What is being asked:
Collect each line of the entries that holds the string "picture".

The data:
________
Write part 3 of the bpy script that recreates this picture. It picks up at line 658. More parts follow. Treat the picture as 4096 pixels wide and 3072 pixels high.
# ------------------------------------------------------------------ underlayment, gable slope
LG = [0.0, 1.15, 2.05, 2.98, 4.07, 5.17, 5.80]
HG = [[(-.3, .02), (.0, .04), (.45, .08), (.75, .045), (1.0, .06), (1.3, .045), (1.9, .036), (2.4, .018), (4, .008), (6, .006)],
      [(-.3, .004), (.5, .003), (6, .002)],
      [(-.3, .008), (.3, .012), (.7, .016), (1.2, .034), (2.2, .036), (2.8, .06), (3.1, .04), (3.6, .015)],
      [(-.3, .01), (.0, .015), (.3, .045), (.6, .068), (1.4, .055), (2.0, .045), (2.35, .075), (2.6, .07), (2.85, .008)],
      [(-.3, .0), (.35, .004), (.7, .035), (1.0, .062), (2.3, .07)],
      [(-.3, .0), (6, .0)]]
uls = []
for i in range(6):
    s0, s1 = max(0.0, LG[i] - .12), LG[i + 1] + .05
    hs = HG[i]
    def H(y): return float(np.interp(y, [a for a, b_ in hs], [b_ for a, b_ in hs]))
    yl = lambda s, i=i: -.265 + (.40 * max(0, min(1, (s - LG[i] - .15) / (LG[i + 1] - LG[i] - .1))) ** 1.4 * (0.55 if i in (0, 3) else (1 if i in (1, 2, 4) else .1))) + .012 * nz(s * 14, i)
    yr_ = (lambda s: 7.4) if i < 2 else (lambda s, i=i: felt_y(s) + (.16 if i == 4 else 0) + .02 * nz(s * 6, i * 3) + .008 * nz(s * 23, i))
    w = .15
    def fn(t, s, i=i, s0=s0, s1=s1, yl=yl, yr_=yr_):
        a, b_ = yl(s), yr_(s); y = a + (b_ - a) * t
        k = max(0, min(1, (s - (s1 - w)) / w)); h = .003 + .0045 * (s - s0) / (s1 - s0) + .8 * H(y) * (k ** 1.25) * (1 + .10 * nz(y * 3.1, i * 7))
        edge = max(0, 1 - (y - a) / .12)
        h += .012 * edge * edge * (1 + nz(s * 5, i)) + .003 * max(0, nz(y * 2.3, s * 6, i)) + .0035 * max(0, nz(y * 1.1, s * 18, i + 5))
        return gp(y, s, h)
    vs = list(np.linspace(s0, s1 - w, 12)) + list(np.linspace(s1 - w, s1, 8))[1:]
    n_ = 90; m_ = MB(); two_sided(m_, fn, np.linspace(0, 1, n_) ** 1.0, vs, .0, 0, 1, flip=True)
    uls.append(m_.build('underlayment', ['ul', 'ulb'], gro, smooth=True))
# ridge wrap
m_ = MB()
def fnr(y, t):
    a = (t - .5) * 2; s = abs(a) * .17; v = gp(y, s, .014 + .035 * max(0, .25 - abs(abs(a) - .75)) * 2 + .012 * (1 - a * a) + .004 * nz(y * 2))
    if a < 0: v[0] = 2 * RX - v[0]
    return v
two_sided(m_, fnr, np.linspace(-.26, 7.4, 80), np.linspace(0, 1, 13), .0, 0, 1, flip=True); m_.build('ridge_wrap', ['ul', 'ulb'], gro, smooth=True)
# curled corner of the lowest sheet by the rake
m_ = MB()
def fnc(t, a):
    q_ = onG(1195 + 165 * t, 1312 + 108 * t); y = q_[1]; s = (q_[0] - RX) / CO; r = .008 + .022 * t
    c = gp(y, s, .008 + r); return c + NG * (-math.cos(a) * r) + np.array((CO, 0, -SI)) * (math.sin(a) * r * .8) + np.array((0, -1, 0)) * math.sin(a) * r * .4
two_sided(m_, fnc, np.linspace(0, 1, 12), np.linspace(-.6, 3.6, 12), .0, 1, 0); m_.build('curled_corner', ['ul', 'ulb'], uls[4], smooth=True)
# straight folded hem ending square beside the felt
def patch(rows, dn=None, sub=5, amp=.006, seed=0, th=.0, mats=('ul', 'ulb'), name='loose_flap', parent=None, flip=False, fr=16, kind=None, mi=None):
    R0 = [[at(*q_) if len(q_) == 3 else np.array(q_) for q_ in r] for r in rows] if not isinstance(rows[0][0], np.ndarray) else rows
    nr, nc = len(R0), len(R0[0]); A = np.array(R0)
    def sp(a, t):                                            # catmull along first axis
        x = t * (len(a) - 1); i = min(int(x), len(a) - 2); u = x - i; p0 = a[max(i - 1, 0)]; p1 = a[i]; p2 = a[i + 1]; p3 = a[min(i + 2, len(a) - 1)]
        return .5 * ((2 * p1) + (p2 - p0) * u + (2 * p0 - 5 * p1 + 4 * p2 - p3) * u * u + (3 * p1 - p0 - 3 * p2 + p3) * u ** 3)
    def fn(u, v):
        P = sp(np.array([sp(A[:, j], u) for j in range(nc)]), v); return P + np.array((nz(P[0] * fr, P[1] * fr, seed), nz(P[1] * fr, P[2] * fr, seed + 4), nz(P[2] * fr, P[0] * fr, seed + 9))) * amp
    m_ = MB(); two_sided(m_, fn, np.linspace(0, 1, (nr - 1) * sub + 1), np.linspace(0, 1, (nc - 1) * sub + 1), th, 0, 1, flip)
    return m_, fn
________
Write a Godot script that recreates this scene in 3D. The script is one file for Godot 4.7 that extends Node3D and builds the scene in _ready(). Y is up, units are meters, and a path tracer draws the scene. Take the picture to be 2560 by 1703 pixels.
________
Solution for this exercise:
Write part 3 of the bpy script that recreates this picture. It picks up at line 658. More parts follow. Treat the picture as 4096 pixels wide and 3072 pixels high.
Write a Godot script that recreates this scene in 3D. The script is one file for Godot 4.7 that extends Node3D and builds the scene in _ready(). Y is up, units are meters, and a path tracer draws the scene. Take the picture to be 2560 by 1703 pixels.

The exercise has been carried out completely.